● DATA SUPPLIED:
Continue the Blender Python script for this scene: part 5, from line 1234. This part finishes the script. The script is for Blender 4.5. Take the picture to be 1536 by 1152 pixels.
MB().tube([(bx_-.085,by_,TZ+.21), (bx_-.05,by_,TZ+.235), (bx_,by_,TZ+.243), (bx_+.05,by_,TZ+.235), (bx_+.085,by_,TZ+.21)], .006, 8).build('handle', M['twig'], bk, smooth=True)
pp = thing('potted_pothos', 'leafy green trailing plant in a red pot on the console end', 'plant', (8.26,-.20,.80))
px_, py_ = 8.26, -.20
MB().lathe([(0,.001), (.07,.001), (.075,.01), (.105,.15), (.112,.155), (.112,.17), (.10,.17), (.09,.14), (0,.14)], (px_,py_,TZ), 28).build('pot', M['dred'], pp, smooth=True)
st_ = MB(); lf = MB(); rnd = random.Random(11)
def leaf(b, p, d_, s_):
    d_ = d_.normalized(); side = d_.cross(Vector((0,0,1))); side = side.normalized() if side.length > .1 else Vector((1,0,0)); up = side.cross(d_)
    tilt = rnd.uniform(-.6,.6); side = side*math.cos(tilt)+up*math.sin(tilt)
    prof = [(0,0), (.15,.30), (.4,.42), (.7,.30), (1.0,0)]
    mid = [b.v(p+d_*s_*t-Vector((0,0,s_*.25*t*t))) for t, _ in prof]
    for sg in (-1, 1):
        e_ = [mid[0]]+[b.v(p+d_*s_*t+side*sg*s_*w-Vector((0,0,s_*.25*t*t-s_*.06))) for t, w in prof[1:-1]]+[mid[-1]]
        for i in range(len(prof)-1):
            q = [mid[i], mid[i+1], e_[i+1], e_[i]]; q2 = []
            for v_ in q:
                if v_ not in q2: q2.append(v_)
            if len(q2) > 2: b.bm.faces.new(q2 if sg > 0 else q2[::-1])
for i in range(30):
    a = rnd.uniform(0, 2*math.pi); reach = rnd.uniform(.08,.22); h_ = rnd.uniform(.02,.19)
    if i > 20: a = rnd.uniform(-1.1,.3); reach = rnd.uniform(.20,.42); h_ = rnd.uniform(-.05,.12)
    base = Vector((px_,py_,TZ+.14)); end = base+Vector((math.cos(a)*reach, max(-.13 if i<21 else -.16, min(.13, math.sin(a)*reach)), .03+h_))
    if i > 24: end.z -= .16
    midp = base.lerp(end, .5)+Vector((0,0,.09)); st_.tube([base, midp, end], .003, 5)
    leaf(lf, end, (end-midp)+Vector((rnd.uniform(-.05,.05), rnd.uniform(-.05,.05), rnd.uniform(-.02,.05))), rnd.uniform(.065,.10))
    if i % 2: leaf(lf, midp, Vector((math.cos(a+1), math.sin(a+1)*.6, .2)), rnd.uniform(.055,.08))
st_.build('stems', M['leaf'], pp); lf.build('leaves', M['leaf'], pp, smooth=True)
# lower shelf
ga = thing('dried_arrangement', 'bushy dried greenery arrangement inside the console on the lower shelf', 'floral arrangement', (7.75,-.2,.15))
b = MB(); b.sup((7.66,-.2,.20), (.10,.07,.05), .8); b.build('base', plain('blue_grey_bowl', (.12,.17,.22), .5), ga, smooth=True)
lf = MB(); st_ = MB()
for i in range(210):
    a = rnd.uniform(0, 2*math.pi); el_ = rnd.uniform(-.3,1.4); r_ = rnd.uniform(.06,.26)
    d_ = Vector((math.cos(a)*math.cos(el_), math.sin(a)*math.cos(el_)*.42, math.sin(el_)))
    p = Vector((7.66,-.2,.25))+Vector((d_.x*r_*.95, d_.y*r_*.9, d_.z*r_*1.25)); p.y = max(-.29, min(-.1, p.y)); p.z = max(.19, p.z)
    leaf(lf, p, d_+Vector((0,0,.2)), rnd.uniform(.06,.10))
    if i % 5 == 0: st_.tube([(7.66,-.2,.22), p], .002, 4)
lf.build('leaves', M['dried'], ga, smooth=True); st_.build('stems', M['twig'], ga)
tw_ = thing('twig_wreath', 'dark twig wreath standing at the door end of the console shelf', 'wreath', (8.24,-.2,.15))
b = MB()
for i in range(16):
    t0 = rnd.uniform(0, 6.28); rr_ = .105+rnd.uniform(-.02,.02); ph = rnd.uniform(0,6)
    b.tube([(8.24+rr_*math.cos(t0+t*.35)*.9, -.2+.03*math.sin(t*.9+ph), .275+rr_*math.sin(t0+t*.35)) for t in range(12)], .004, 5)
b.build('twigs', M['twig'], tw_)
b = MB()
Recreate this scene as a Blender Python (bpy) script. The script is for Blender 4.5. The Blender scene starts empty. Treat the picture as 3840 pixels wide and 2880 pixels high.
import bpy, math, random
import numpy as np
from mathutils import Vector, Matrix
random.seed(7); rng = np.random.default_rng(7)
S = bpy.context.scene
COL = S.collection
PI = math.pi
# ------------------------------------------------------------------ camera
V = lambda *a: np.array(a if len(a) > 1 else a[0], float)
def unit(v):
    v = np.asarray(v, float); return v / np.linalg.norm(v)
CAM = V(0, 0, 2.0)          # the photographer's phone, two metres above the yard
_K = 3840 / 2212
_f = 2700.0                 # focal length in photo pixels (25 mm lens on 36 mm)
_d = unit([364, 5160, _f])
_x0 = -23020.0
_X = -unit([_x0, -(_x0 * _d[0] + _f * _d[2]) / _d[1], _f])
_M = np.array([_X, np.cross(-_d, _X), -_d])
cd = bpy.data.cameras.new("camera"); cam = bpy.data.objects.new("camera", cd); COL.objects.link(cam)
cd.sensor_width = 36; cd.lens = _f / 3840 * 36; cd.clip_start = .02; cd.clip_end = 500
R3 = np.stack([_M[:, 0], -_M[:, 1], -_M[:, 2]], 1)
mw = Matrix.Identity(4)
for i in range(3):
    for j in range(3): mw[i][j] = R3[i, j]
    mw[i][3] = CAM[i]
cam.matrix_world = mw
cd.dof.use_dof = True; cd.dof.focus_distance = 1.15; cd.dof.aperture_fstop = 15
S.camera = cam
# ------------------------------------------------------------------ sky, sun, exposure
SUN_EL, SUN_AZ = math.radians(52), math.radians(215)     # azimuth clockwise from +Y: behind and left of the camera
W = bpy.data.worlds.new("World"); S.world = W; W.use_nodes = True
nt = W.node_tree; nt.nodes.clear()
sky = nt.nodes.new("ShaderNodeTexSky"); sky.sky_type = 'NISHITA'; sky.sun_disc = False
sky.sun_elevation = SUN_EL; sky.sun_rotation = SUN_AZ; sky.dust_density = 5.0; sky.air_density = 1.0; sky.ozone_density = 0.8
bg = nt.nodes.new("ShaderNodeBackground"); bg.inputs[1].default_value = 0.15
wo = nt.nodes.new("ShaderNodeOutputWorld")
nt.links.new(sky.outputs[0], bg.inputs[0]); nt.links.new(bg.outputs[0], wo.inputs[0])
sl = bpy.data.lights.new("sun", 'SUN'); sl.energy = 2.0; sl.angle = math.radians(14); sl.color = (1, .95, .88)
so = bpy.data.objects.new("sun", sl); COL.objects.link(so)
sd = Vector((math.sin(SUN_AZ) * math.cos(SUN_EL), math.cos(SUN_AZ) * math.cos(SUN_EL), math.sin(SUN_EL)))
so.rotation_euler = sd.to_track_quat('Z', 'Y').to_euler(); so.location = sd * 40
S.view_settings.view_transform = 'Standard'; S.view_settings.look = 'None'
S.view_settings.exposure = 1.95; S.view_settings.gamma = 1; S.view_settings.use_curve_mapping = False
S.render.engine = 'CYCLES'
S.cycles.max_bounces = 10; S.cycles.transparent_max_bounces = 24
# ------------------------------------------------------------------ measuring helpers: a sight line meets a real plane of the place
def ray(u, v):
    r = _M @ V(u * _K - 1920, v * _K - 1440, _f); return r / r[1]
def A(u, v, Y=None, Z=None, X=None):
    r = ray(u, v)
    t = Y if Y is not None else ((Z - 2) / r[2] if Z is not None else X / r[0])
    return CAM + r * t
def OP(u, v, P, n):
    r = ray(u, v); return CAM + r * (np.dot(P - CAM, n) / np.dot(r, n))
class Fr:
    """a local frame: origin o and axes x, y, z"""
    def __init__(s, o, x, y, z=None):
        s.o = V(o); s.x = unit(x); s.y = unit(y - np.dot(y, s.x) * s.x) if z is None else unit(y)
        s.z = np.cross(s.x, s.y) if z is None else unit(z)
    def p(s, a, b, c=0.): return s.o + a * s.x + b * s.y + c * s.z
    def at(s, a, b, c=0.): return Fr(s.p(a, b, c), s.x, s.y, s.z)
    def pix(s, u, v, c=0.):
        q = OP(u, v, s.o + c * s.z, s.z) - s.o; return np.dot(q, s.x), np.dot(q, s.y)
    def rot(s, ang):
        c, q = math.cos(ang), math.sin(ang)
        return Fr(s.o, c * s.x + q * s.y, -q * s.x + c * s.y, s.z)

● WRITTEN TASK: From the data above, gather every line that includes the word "scene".

● ANSWER TO THE PROBLEM:
Continue the Blender Python script for this scene: part 5, from line 1234. This part finishes the script. The script is for Blender 4.5. Take the picture to be 1536 by 1152 pixels.
Recreate this scene as a Blender Python (bpy) script. The script is for Blender 4.5. The Blender scene starts empty. Treat the picture as 3840 pixels wide and 2880 pixels high.
S = bpy.context.scene